By July, it was back in more than 500 exchange outlets worldwide, including in the Iraq and Afghanistan combat zones. Sales figures are not available yet.

Penthouse was one of more than 200 publications banned in the late 1990s by the Resale Activities Board of Review as a result of the 1996 Military Honor and Decency Act, which prohibits the sale of “sexually explicit material,” to include audio recordings, films, videos or periodicals, in military resale outlets.

Sexually explicit material is defined as having “as a dominant theme the depiction or description of nudity, including sexual or excretory activities or organs, in a lascivious way.”

The law does not affect troops’ ability to buy adult material in stores outside installations or to purchase subscriptions.

In response to the groups’ complaints, Leslye Arsht, deputy undersecretary of defense for military community and family policy, wrote that the board reviewed Celebrity Skin, Penthouse, Perfect 10, Playboy, Playboy’s College Girls, Playboy’s Lingerie, Nude, Nude Playmates and Playmates in Bed — “and determined that, based solely on the totality of each magazine’s content, they were not sexually explicit.”

As such, their sale in exchanges “is permissible,” Arsht wrote in a letter to the groups last month.

At press time, defense officials had no comment on how many magazines and other materials have been reviewed since defense officials decided late last year that publishers could request a new review once they had been banned for five years.

The board’s interpretation makes “no sense,” Trueman said. The Alliance Defense Fund and the other groups contend that Playboy, Penthouse, Perfect 10 and a host of other publications and videos sold in the exchanges are prohibited by the law.

“Who reviews the review board? I wonder if there are any military wives on this review board,” he said. “You hear people say, ‘I only buy it for the articles,’ but who believes that?

“How could a person with any ... common sense say these are not sexually explicit?
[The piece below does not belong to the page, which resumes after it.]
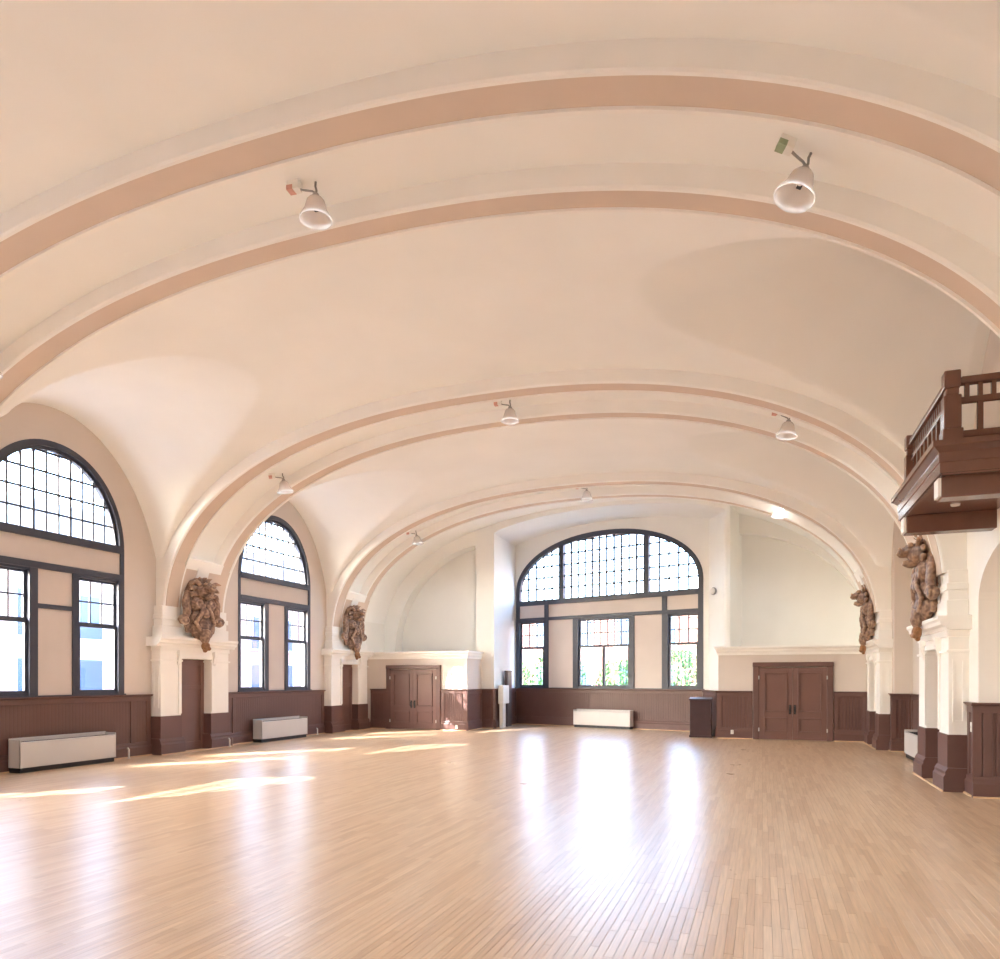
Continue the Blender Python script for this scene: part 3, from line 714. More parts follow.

The Department of Defense feels awkward about taking porn away from service members.”

He cited incidents of sexual harassment in the military and other problems that he contends are exacerbated by pornography.

“I know from my 20 years as a prosecutor and as an activist that men involved in porn look at women in a different way,” he said. “At the military academies, they’re selling the same magazines. Don’t women deserve to be safe in that environment?”
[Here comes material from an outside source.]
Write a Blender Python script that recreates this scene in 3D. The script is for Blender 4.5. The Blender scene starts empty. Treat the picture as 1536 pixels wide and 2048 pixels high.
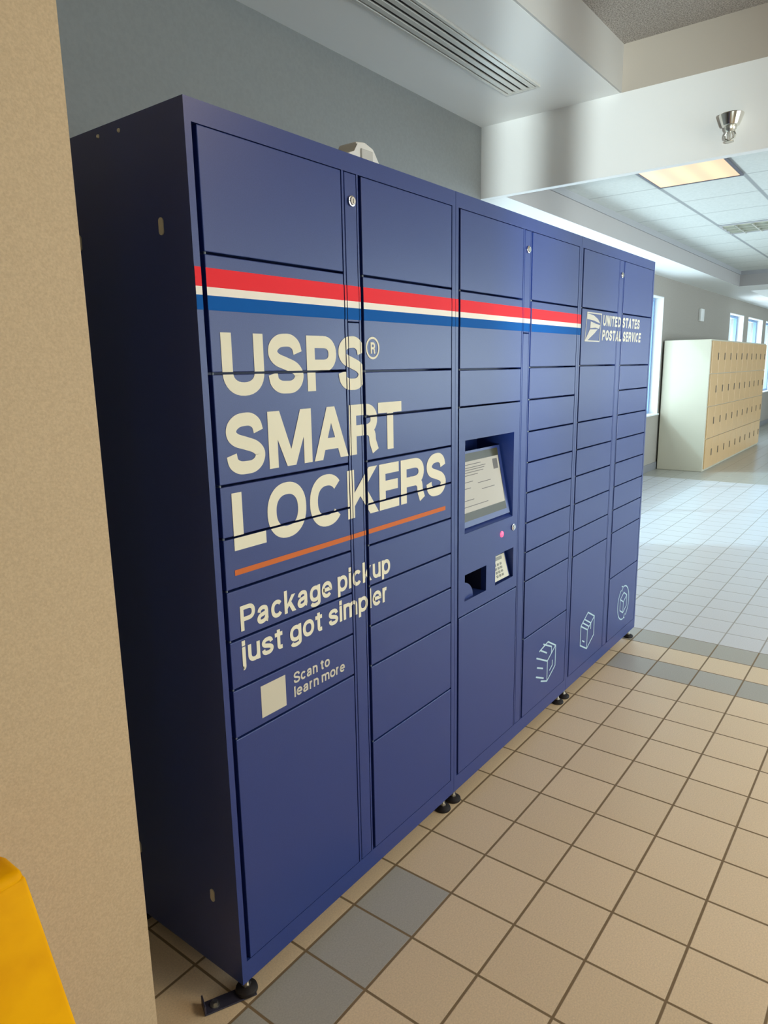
import bpy, bmesh, math, random
from mathutils import Vector, Matrix
random.seed(7)
SC = bpy.context.scene
COL = SC.collection
R = math.radians

# ------------------------------------------------------------------ camera
cd = bpy.data.cameras.new('camera')
cam = bpy.data.objects.new('camera', cd)
COL.objects.link(cam)
cam.location = (-0.9021, -1.1348, 1.4845)
cam.rotation_mode = 'XYZ'
cam.rotation_euler = (1.36765321, 0.0172024, -0.9225683)
cd.sensor_fit = 'HORIZONTAL'
cd.sensor_width = 36.0
cd.lens = 36.0 * 1399.805 / 1536.0
cd.clip_start = 0.05
cd.clip_end = 200
SC.camera = cam

# ------------------------------------------------------------------ view, sky, sun, lights
SC.view_settings.view_transform = 'Standard'
SC.view_settings.look = 'None'
SC.view_settings.gamma = 1.0
SC.view_settings.use_curve_mapping = False
SC.view_settings.exposure = 0.0

w = bpy.data.worlds.new('sky')
SC.world = w
w.use_nodes = True
bg = w.node_tree.nodes['Background']
bg.inputs[0].default_value = (0.72, 0.88, 1.0, 1)
bg.inputs[1].default_value = 1.2


def lamp(name, kind, loc, energy, color, rot=None, target=None, **kw):
    d = bpy.data.lights.new(name, kind)
    d.energy = energy
    d.color = color
    for k, v in kw.items():
        setattr(d, k, v)
    o = bpy.data.objects.new(name, d)
    COL.objects.link(o)
    o.location = loc
    if target is not None:
        o.rotation_euler = (Vector(target) - Vector(loc)).to_track_quat('-Z', 'Y').to_euler()
    elif rot:
        o.rotation_euler = rot
    return o


DAY = (0.86, 0.94, 1.0)
WARM = (1.0, 0.80, 0.55)
# daylight entering by the street windows of the long wall and by the glazed front
lamp('daylight', 'AREA', (6.7, 2.30, 1.45), 150, (0.80, 0.93, 1.0), target=(6.7, -1.5, 1.7), shape='RECTANGLE', size=5.0, size_y=1.6)
for wx, ww in ((14.05, 1.2), (15.88, 1.5), (17.83, 1.5)):
    lamp('daylight', 'AREA', (wx, 2.30, 1.45), 60, DAY, target=(wx, -2, 1.6), shape='RECTANGLE', size=ww, size_y=1.5)
lamp('daylight', 'AREA', (2.6, -5.4, 1.45), 132, (1.0, 0.96, 0.90), target=(2.6, 0, 1.15), shape='RECTANGLE', size=3.6, size_y=2.3)
lamp('daylight', 'AREA', (8.4, -5.4, 1.55), 340, DAY, target=(8.4, 0, 1.0), shape='RECTANGLE', size=6.0, size_y=2.3)
lamp('daylight', 'AREA', (16.5, -5.4, 1.55), 220, DAY, target=(16.5, 0, 1.0), shape='RECTANGLE', size=6.0, size_y=2.3)
# added spot standing in for reflected sun, aimed through the added entrance
lamp('reflected_sun_spot', 'SPOT', (-6.0, -4.2, 0.5), 4700, (0.96, 1.0, 0.97), target=(3.64, 1.35, 2.75), spot_size=R(21), spot_blend=1.0, shadow_soft_size=0.026)
lamp('sunlight', 'SUN', (5, 12, 12), 2.1, (0.58, 0.88, 1.05), target=(5 + 5.6, 12 - 10, 12 - 10.2), angle=0.07)

# ------------------------------------------------------------------ materials


def mat(name, color, rough=0.5, metal=0.0, spec=0.5, emit=None, estr=0.0, coat=0.0):
    m = bpy.data.materials.new(name)
    m.use_nodes = True
    b = m.node_tree.nodes['Principled BSDF']
    b.inputs['Base Color'].default_value = (*color, 1)
    b.inputs['Roughness'].default_value = rough
    b.inputs['Metallic'].default_value = metal
    b.inputs['Specular IOR Level'].default_value = spec
    if coat:
        b.inputs['Coat Weight'].default_value = coat
    if emit:
        b.inputs['Emission Color'].default_value = (*emit, 1)
        b.inputs['Emission Strength'].default_value = estr
    return m


def bsdf(m):
    return m.node_tree.nodes['Principled BSDF']


def add_noise(m, scale, c1, c2, bump=0.0, detail=4.0, lo=0.35, hi=0.65, dist=0.002):
    nt = m.node_tree
    tc = nt.nodes.new('ShaderNodeNewGeometry')
    n = nt.nodes.new('ShaderNodeTexNoise')
    n.inputs['Scale'].default_value = scale
    n.inputs['Detail'].default_value = detail
    nt.links.new(tc.outputs['Position'], n.inputs['Vector'])
    r = nt.nodes.new('ShaderNodeValToRGB')
    r.color_ramp.elements[0].position = lo
    r.color_ramp.elements[1].position = hi
    r.color_ramp.elements[0].color = (*c1, 1)
    r.color_ramp.elements[1].color = (*c2, 1)
    nt.links.new(n.outputs['Fac'], r.inputs['Fac'])
    nt.links.new(r.outputs['Color'], bsdf(m).inputs['Base Color'])
    if bump:
        bp = nt.nodes.new('ShaderNodeBump')
        bp.inputs['Strength'].default_value = bump
        bp.inputs['Distance'].default_value = dist
        nt.links.new(n.outputs['Fac'], bp.inputs['Height'])
        nt.links.new(bp.outputs['Normal'], bsdf(m).inputs['Normal'])
    return m


NAVY = mat('navy_powder_coat', (0.032, 0.055, 0.20), 0.33, spec=0.52)
add_noise(NAVY, 420, (0.016, 0.038, 0.185), (0.020, 0.043, 0.205), 0.10, 2.0, dist=0.0006)
NAVY_DK = mat('navy_inner_steel', (0.012, 0.015, 0.035), 0.6)
CREAM = mat('cream_vinyl', (0.82, 0.79, 0.62), 0.5, spec=0.25)
RED = mat('red_vinyl', (0.86, 0.008, 0.018), 0.5, spec=0.2)
WHITE_V = mat('white_vinyl', (0.86, 0.80, 0.70), 0.42)
BLUE_V = mat('blue_vinyl', (0.0, 0.10, 0.40), 0.55, spec=0.08)
ORANGE_V = mat('orange_red_vinyl', (0.62, 0.15, 0.03), 0.5, spec=0.2)
CYAN_V = mat('pale_blue_vinyl', (0.46, 0.66, 0.74), 0.42)
GREY_V = mat('grey_cream_vinyl', (0.62, 0.60, 0.50), 0.42)
CHROME = mat('chrome', (0.78, 0.76, 0.70), 0.16, 1.0)
STEEL = mat('satin_steel', (0.62, 0.61, 0.55), 0.32, 1.0)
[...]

While Trueman was serving as chief of the child exploitation and obscenity section in the criminal division of the Justice Department, he said, he tried unsuccessfully to get Presidents Reagan and George H.W. Bush to issue executive orders banning porn in military exchanges. He later supported the 1996 law.

The groups were prompted to complain to Gates, Trueman said, after concerns were raised this spring by some troops and their families that porn was still sold in exchanges.
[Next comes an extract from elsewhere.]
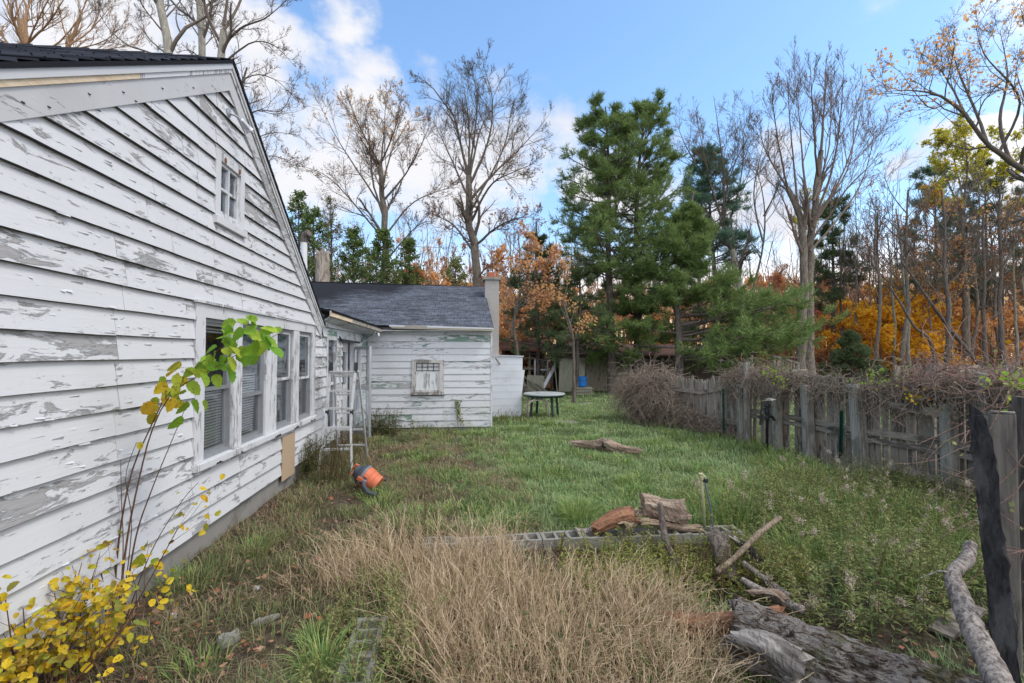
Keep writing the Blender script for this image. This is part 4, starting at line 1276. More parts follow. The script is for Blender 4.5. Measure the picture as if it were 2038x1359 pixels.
for seg in range(len(fpath) - 1):
    a = np.array(fpath[seg], float); b_ = np.array(fpath[seg + 1], float)
    L = np.linalg.norm(b_ - a); d = (b_ - a) / L; nn = np.array([d[1], -d[0]])     # nn points away from the yard (+X)
    low = seg >= 6
    wd = .095; n = int(L / (wd + .006)); mb = MB()
    for k in range(n):
        if (seg, k) in ((5, 2), (4, 9), (4, 3)) : continue
        s_ = (k + .5) / n
        c = a + (b_ - a) * s_ + nn * (.0 + rg.normal(0, .004))
        h = fheights[seg] * (1 - s_) + fheights[seg + 1] * s_ + rg.normal(0, .012 if not low else .03)
        if seg == 7 and rg.random() < .12: h -= .25
        lean = rg.normal(0, .012)
        w2 = wd / 2 * rg.uniform(.96, 1.04); th = .009
        z0 = gzz(*c) - .05
        P = []
        tipl = .09 if low else rg.uniform(0, .02)
        prof = [(-w2, z0), (w2, z0), (w2, h - tipl), (w2 * .45, h), (-w2 * .45, h), (-w2, h - tipl)]
        V = []
        for s2 in (-1, 1):
            for u, z in prof:
                uu = u + lean * z
                p = c + d * uu + nn * (s2 * th)
                V.append((p[0], p[1], z))
        q = [(i, (i + 1) % 6, 6 + (i + 1) % 6, 6 + i) for i in range(6)]
        mb.add(V, q + [(0, 3, 4, 5)[::-1], (0, 1, 2, 3)[::-1], (6, 9, 10, 11), (6, 7, 8, 9)])
    mb.build('picket_panel', M_FENCE, fence)
    hs = [(.34, .34), (fheights[seg] - .30, fheights[seg + 1] - .30)] if low else [(.66, .66), (fheights[seg] - .16, fheights[seg + 1] - .16)]
    for ha, hb in hs:
        p0 = a - nn * .035; p1 = b_ - nn * .035
        ra = MB(); ra.bar((p0[0], p0[1], ha + rg.normal(0, .015)), (p1[0], p1[1], hb + rg.normal(0, .015)), .045, .09); ra.build('rail', M_RAIL, fence)
        if not low and ha == .66:
            ra = MB(); ra.bar((p0[0] - .004, p0[1], ha - .12), (p1[0] - .004, p1[1], hb - .10), .03, .07); ra.build('rail', M_RAIL, fence)
for px, py, ty, wd in ((1475, 880, 764, .11), (1487, 882, 722, .09), (1548, 893, 765, .13), (1612, 912, 768, .14), (1716, 950, 765, .15), (1893, 1000, 805, .14), (1962, 1010, 742, .10)):
    b = G(px, py)
    # distance to the fence line: put the post just on the yard side
    r = pixdir(px, py)
    X = 5.90 if px > 1500 else 5.75
    if px == 1893 or px == 1962: X = 6.10
    kk = X / r.x; y = r.y * kk
    r2 = pixdir(px + (6 if px in (1716, 1612) else 0), ty); topz = CAMH + r2.z * (X / r2.x)
    m_ = MB(); lean = (-.05 if px in (1716, 1612) else .0)
    Mx = Matrix.Translation((X, y, 0)) @ Matrix.Rotation(lean, 4, 'X')
    m_.box(-wd / 2, wd / 2, -wd / 2, wd / 2, -.2, topz, Mx, j=.006)
    m_.build('post', M_POST, fence, bevel=.01)
# odd boards nailed on
for (pa, pb, z_, hh) in (((5.97, 5.45), (5.86, 6.0), 1.08, .10), ((6.0, 5.3), (5.9, 6.0), .22, .09)):
    m_ = MB(); m_.bar((pb[0] + .04, pb[1], z_ + .02), (pa[0] + .1, pa[1] - .3, z_ - .03), .025, hh); m_.build('rail', M_RAIL, fence)

# fence beyond at the right edge
f2 = thing('board_fence', 'taller stretch of old board fence beyond the corner at the right edge', 'fence', (8, 6.2, 0))
mb = MB()
for k in range(22):
    x = 6.35 + k * .12; h = 1.62 + rg.normal(0, .02)
    mb.box(x - .052, x + .052, 6.19 + rg.normal(0, .004), 6.21, -.05, h, j=.003)
mb.build('picket_panel', M_FENCE, f2)
mb = MB(); mb.bar((6.3, 6.16, 1.32), (9.0, 6.16, 1.34), .045, .09); mb.build('rail', M_RAIL, f2); mb = MB(); mb.bar((6.3, 6.16, .5), (9.0, 6.16, .5), .045, .09); mb.build('rail', M_RAIL, f2)
mb = MB(); mb.box(6.74, 6.82, 6.02, 6.12, -.2, 1.66); mb.build('post', M_POST, f2)

# ======================= LADDER =======================
ld = thing('stepladder', 'folding aluminium stepladder standing by the house door', 'ladder', (-1.85, 7.7, 0))


def P3(px, py, Y): r = pixdir(px, py); k = Y / r.y; return Vector((r.x * k, Y, CAMH + r.z * k))


TL, TR = P3(657, 742, 7.62), P3(707, 742, 7.62)
ML, MR = P3(651, 815, 7.50), P3(700, 815, 7.50)
BL, BR = P3(649, 850, 7.45), P3(698, 850, 7.45)
FL, FR = P3(631, 942, 7.25), P3(701, 932, 7.25)
FL.z = FR.z = -.02
BTL, BTR = P3(665, 740, 7.74), P3(713, 738, 7.74)
BFL, BFR = P3(672, 890, 8.55), P3(731, 897, 8.55)
BFL.z = BFR.z = 0
for nm, a, b in (('side_rail', TL, ML), ('side_rail', TR, MR)):
    m_ = MB(); m_.bar(a, b, .036, .06, up=(0, 1, 0)); m_.build(nm, M_LADDER, ld, bevel=.003)
for a, b in ((ML, FL), (MR, BR), (BR, FR), (BTL, BFL), (BTR, BFR)):
    m_ = MB(); m_.bar(a, b, .026, .05, up=(0, 1, 0)); m_.build('side_rail', M_LADDER, ld, bevel=.003)


def rung(a, b, h=.03, dpt=.05): m_ = MB(); m_.bar(a, b, dpt, h); m_.build('rung', M_LADDER, ld, bevel=.002)


for (a0, a1, b0, b1, ts) in ((TL, ML, TR, MR, (.02, .5, .97)), (ML, FL, BR, FR, (.28, .60))):
    for t_ in ts: rung(a0.lerp(a1, t_), b0.lerp(b1, max(0, t_ - (.28 if a0 is ML else 0)) / (1 - .28) if a0 is ML else t_), .034)
for t_ in (.05, .25, .46, .66, .85): rung(BTL.lerp(BFL, t_), BTR.lerp(BFR, t_), .026)
m_ = MB(); m_.bar(TL + Vector((0, 0, .02)), TR + Vector((0, 0, .02)), .12, .02); m_.build('top_cap', M_LADDER, ld)
for p in (TL, TR):
    m_ = MB(); m_.lathe([(.03, -.02), (.045, -.018), (.045, .018), (.03, .02)], 14, Matrix.Translation(p + Vector((.0, .06, .07))) @ Matrix.Rotation(PI / 2, 4, 'Y')); m_.bar(p, p + Vector((0, .06, .16)), .02, .05, up=(1, 0, 0)); m_.build('hinge', M_DARKMETAL, ld)
for p in (ML, MR):
    m_ = MB(); m_.lathe([(.028, -.022), (.04, -.018), (.04, .018), (.028, .022)], 14, Matrix.Translation(p + Vector((0, 0, -.04))) @ Matrix.Rotation(PI / 2, 4, 'Y')); m_.build('hinge', M_DARKMETAL, ld)

# ======================= SHOP VACUUM =======================
vb = G(735, 975)
VS = Matrix.Scale(.82, 4); vac = thing('shop_vacuum', 'orange and dark grey shop vacuum tipped over in the grass', 'vacuum', tuple(vb))
Mv = Matrix.Translation(vb + Vector((-.05, .0, .21))) @ Matrix.Rotation(R(-22), 4, 'Z') @ Matrix.Rotation(R(-62), 4, 'Y')
# local z: from drum bottom (+) ... axis points to upper left so the lid is on the left
Mv = Matrix.Translation(vb + Vector((-.04, .0, .17))) @ Matrix.Rotation(R(-12), 4, 'Z') @ Matrix.Rotation(R(-58), 4, 'Y') @ VS
m_ = MB(); m_.lathe([(.12, -.24), (.145, -.235), (.15, -.15), (.158, -.14), (.16, -.08), (.17, -.07), (.175, .02)], 28, Mv); m_.build('drum', M_ORANGE, vac, smooth=False)
m_ = MB(); m_.lathe([(.178, .02), (.188, .022), (.188, .05), (.178, .055)], 28, Mv); m_.build('rim', M_VACGREY, vac)
m_ = MB(); m_.lathe([(.17, .055), (.165, .09), (.14, .13), (.11, .15), (.10, .20), (.05, .215)], 24, Mv); m_.build('lid', M_VACDARK, vac)
m_ = MB(); m_.tube([Mv @ Vector(p) for p in ((-.09, 0, .19), (-.08, 0, .25), (0, 0, .265), (.08, 0, .25), (.09, 0, .19))], .016, 8); m_.build('handle', M_ORANGE, vac)
for s_ in (-1, 1):
    m_ = MB(); m_.box(-.03, .03, s_ * .185 - .015, s_ * .185 + .015, -.02, .08, Mv); m_.build('latch', M_ORANGE, vac, bevel=.005)
m_ = MB(); m_.lathe([(.03, 0), (.036, .02), (.036, .06), (.028, .07)], 14, Mv @ Matrix.Translation((.0, -.15, -.05)) @ Matrix.Rotation(PI / 2, 4, 'X')); m_.build('hose_port', M_VACGREY, vac)
h0_ = Mv @ Vector((0, -.21, -.05))
pts = [h0_, h0_ + Vector((.02, -.08, -.03)), h0_ + Vector((.08, -.14, -.09)), h0_ + Vector((.15, -.16, -.11)), h0_ + Vector((.2, -.2, -.12))]
m_ = MB(); PP = []; n = 40
for i in range(n + 1):
    t_ = i / n * 4; k = min(int(t_), 3); PP.append(pts[k].lerp(pts[k + 1], t_ - k))
m_.tube(PP, [.026 + .004 * (i % 2) for i in range(n + 1)], 10); m_.build('hose', M_VACDARK, vac)
for s_ in (-1, 1):
    m_ = MB(); m_.lathe([(.01, -.012), (.028, -.012), (.028, .012), (.01, .012)], 12, Mv @ Matrix.Translation((s_ * .10, .1, -.27))); m_.build('caster', M_VACDARK, vac)
m_ = MB(); m_.add([tuple(Mv @ Vector((.176 * math.cos(a_), .176 * math.sin(a_), z))) for z in (-.06, .01) for a_ in np.linspace(-2.0, -1.2, 6)], [(i, i + 1, i + 7, i + 6) for i in range(5)]); m_.build('badge', M_VACDARK, vac)

# ======================= PATIO TABLE =======================
tb = G(1083, 828)
tc_ = Vector((2.46, 13.55, 0)); TZ = .66
table = thing('patio_table', 'round dark green plastic garden table with a weathered top on the lawn', 'table', tuple(tc_))
m_ = MB(); m_.lathe([(.02, TZ - .02), (.56, TZ - .03), (.60, TZ - .035), (.61, TZ - .01), (.60, TZ + .008), (.57, TZ + .01), (.03, TZ + .014), (.022, TZ + .0)], 40, Matrix.Translation(tc_)); m_.build('tabletop', M_TABLETOP, table)
m_ = MB(); m_.lathe([(.54, TZ - .09), (.56, TZ - .09), (.575, TZ - .032), (.55, TZ - .032)], 40, Matrix.Translation(tc_), cap=False); m_.build('apron', M_GPLASTIC, table)
for an in (20, 110, 200, 290):
    c, s_ = math.cos(R(an)), math.sin(R(an))
    m_ = MB(); m_.bar(tc_ + Vector((c * .40, s_ * .40, TZ - .04)), tc_ + Vector((c * .47, s_ * .47, -.05)), .06, .05, up=(c, s_, 0)); m_.build('leg', M_GPLASTIC, table, bevel=.01)
cf = thing('chair_frame', 'rusty white bent tube chair frame under the green table', 'chair frame', (2.2, 13.25, 0))
for x0, x1 in ((1.92, 2.02), (2.52, 2.42)):
    for yy in (13.12, 13.5):
        m_ = MB(); s_ = 1 if x1 > x0 else -1
        m_.tube([(x0, yy, -.03), (x0 + s_ * .01, yy, .30), (x0 + s_ * .03, yy, .42), (x0 + s_ * .12, yy, .50), (x0 + s_ * .2, yy, .52)], .019, 8); m_.build('leg', M_RUSTWHITE, cf, smooth=True)
m_ = MB(); m_.tube([(2.0, 13.12, .50), (2.45, 13.12, .50)], .017, 8); m_.tube([(2.0, 13.5, .50), (2.45, 13.5, .50)], .017, 8); m_.tube([(2.03, 13.1, .47), (2.03, 13.52, .47)], .017, 8); m_.build('seat_frame', M_RUSTWHITE, cf)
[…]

Army wife MaryAnn Gramig, who lives at Fort Knox, Ky., and is the research and policy director for the nonprofit organization Rock: Building Stronger Communities and Families, said she surveyed a number of exchanges by phone, including those at the academies, after some complaints were raised.

“I happened to be a military spouse working for a pro-family group,” she said.

But she’s long been aware of adult materials sold in the exchange at her own base, she said.

“I have three children, and we shop at the exchange. I don’t let them go to the periodical section without me,” she said. “There’s enough stress on the military and families. This doesn’t help.”